As music director for what was to become the Ballet Russe de Monte Carlo, Kurtz was a regular visitor to London from 1934. He also conducted premieres of celebrated ballets by Fokine, Massine and Balanchine in Europe and in America, where he settled during the Second World War (he took American citizenship in 1944).

He left the ballet in 1941 to develop his concert work and became Music Director of the Kansas City Symphony (1943-47) and the Houston Symphony (1948-54), raising the standards and wider prestige of both orchestras.

His next conducting appointment was in Liverpool, where he conducted the Philharmonic in 1954 and, when a dispute involving Paul Kletzki left them conductorless at short notice, Kurtz accepted an invitation to become, with John Pritchard, their Joint Music Director for two seasons in 1957, when Kurtz left to further a freelance career. He travelled widely, and in 1966 gave concerts in Moscow and what was then Leningrad in his first return to his native country since 1919.

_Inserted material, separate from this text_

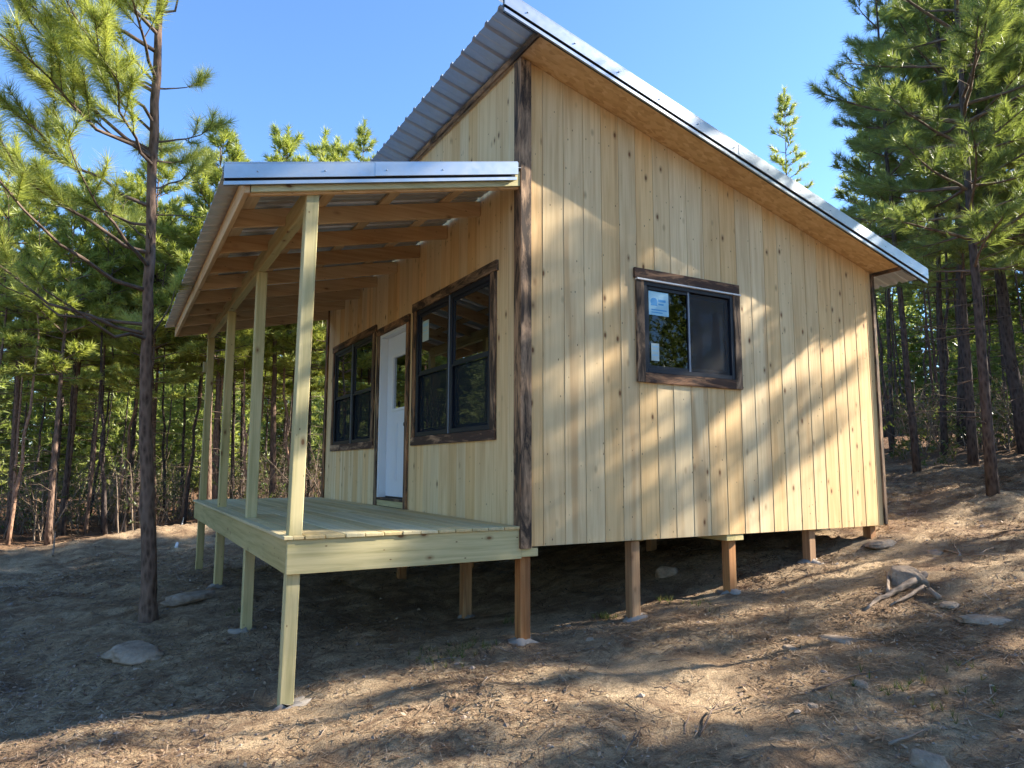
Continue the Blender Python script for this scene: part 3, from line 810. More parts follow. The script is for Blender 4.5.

Kurtz was less widely experienced in opera, although he was engaged in the pre-war Salzburg festivals in 1931-32, and from the late 1960s for the next decade he worked on opera again in Rome and Milan. His most successful gramophone recordings were usually with the Philharmonia in Britain or the New York Philharmonic, the 3 million sales of which brought him a Gold Disc in 1953.

Those recordings, now transferred to CD, testify to the conductor's skill in holding in expressive balance the qualities of vitality and sensitivity, best exemplified in a two-disc set, Efrem Kurtz - a Profile, where the First Symphonies of both Prokofiev and Shostakovitch have a vivid freshness and, among other shorter Russian works, four exquisite miniatures by Liadov reveal a sense of poetic fancy that haunts the ear.

Efrem Kurtz, conductor: born St Petersburg 7 November 1900; married three times; died London 27 June 1995.